» **Task prompt**
Below are records; quote them exactly from the first line through the line that contains "scene.view_settings.look='None'".

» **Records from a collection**

============================================================

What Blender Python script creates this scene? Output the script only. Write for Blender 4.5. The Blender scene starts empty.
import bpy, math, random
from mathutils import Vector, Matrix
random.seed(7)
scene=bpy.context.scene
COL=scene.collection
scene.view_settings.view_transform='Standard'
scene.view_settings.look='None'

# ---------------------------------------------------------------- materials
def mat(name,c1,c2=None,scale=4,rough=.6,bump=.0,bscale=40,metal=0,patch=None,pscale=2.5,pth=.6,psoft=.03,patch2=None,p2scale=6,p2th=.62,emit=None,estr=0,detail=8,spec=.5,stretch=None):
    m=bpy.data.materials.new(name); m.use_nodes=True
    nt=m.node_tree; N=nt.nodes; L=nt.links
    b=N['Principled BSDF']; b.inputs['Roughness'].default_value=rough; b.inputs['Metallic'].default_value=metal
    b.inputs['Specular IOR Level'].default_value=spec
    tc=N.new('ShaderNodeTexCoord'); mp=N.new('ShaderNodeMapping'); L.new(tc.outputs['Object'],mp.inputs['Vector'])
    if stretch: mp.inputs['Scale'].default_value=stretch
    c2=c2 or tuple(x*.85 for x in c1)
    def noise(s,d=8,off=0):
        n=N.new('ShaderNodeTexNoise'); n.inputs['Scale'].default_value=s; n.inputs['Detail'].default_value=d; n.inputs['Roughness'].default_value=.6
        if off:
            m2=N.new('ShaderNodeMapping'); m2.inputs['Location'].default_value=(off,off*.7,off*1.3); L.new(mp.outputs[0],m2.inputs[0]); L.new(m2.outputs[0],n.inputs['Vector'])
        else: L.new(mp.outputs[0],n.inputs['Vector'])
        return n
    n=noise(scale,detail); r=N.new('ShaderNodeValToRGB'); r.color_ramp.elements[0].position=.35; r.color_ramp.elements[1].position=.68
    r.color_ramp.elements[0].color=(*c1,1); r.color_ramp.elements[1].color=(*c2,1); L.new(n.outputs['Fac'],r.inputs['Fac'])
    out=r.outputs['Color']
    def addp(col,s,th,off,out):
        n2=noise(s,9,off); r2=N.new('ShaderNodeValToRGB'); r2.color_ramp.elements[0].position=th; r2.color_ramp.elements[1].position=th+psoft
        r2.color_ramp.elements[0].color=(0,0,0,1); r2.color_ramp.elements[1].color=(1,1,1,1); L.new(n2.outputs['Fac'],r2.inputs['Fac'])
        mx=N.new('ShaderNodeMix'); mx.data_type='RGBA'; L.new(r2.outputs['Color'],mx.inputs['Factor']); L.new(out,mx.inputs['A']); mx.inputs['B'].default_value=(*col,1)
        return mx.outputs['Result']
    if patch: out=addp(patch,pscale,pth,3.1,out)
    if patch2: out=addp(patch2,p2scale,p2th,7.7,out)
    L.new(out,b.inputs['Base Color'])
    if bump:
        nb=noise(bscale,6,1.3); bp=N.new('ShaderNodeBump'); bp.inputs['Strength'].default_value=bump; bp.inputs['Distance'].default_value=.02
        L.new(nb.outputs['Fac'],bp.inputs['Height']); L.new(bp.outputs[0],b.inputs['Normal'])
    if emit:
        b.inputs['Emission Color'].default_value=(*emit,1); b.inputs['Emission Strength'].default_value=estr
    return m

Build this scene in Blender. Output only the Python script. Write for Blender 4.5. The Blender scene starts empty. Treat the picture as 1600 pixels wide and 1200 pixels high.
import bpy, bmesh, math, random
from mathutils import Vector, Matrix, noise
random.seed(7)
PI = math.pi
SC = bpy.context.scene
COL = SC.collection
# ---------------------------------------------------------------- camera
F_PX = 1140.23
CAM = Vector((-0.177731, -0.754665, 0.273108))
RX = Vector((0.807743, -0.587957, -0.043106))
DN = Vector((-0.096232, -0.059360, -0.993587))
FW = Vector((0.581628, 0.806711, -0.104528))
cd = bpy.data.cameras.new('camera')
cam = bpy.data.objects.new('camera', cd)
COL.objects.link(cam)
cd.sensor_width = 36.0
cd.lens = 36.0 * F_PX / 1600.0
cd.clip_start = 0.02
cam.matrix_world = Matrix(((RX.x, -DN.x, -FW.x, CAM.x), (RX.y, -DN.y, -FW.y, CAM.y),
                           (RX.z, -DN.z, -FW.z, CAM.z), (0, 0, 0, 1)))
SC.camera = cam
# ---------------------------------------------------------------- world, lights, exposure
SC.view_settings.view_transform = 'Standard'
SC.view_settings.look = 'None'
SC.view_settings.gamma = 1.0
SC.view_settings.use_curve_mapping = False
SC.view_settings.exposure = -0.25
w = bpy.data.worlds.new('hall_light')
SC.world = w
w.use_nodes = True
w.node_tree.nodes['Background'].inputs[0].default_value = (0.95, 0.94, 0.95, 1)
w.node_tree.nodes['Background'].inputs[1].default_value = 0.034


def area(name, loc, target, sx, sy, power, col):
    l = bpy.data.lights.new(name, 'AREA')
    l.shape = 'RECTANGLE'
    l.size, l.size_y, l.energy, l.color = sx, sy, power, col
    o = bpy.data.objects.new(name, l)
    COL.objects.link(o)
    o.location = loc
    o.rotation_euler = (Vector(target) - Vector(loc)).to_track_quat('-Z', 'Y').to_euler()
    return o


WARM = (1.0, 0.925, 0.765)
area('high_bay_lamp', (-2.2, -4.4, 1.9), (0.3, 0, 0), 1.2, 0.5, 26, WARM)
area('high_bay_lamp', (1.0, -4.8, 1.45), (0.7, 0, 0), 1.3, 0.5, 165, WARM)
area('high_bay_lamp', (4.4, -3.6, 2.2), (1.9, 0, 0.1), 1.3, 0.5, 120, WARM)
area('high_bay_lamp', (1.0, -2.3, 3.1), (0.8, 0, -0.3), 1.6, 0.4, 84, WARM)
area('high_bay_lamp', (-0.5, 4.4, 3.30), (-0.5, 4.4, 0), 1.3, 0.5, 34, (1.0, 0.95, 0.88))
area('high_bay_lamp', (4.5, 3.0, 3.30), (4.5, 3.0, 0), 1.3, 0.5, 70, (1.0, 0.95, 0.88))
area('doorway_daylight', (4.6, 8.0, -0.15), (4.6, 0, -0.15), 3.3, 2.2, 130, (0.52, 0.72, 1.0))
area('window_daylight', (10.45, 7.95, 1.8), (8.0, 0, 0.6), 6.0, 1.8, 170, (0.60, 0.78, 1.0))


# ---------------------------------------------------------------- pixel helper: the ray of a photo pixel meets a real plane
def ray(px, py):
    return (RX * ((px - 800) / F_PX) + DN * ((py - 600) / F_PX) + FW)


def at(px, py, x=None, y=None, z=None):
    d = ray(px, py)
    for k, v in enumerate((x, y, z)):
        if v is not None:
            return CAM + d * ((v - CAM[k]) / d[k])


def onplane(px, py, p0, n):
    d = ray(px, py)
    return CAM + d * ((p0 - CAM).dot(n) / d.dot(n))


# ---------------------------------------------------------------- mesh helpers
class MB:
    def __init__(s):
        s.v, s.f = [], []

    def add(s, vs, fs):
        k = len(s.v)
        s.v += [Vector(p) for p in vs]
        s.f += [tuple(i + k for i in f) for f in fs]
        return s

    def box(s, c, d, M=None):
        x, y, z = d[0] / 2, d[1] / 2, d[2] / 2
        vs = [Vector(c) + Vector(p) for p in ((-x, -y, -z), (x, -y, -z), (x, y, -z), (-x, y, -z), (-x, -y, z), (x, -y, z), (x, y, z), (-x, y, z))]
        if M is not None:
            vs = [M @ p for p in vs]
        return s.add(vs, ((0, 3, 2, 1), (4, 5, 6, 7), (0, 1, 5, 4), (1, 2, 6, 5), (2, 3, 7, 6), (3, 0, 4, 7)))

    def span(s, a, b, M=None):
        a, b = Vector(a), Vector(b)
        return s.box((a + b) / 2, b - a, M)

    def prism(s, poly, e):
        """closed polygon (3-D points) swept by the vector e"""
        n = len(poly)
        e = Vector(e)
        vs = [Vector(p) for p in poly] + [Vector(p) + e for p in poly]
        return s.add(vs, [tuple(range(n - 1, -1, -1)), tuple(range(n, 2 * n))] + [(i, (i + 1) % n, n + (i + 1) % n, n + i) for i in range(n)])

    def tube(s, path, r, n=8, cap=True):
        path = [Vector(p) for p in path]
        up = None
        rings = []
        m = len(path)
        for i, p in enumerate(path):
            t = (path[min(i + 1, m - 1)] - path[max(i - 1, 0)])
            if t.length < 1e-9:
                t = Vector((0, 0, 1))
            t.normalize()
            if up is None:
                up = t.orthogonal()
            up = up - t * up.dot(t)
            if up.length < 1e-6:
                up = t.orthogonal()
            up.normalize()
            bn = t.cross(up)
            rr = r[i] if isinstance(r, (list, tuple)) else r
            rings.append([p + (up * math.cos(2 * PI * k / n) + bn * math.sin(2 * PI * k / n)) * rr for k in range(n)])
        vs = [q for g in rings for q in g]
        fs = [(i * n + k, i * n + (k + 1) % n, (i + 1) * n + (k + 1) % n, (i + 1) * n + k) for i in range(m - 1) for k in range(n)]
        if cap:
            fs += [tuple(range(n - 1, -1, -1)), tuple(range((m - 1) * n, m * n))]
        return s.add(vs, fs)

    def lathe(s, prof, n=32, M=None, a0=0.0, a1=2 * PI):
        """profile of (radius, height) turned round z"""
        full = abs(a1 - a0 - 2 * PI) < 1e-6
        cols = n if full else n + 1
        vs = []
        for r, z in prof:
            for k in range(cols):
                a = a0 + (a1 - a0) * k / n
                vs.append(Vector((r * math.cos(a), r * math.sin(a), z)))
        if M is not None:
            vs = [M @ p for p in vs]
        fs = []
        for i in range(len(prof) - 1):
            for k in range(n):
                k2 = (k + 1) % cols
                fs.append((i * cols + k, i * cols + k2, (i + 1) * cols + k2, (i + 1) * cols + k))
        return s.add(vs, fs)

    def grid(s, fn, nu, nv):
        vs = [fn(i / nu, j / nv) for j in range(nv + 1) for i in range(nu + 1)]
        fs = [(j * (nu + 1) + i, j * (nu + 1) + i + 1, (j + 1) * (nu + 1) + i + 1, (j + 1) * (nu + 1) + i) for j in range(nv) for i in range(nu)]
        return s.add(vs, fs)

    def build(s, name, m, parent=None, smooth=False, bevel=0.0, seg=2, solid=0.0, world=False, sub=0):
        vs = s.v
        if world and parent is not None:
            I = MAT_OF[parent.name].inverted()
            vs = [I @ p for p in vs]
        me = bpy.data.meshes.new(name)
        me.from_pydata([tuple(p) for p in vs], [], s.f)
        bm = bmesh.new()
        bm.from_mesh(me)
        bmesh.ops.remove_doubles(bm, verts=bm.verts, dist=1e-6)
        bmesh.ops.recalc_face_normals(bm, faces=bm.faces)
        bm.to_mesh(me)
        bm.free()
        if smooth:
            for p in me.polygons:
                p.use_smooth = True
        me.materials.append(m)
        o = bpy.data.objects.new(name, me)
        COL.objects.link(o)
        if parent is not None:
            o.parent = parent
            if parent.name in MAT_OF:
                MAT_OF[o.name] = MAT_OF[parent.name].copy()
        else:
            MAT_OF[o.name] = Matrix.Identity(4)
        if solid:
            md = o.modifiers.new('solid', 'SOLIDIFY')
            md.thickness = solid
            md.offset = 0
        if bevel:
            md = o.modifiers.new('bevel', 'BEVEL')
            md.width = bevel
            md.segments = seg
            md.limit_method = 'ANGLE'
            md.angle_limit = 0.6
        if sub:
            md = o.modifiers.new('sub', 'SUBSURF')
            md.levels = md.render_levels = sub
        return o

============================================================

» **Task response**
What Blender Python script creates this scene? Output the script only. Write for Blender 4.5. The Blender scene starts empty.
import bpy, math, random
from mathutils import Vector, Matrix
random.seed(7)
scene=bpy.context.scene
COL=scene.collection
scene.view_settings.view_transform='Standard'
scene.view_settings.look='None'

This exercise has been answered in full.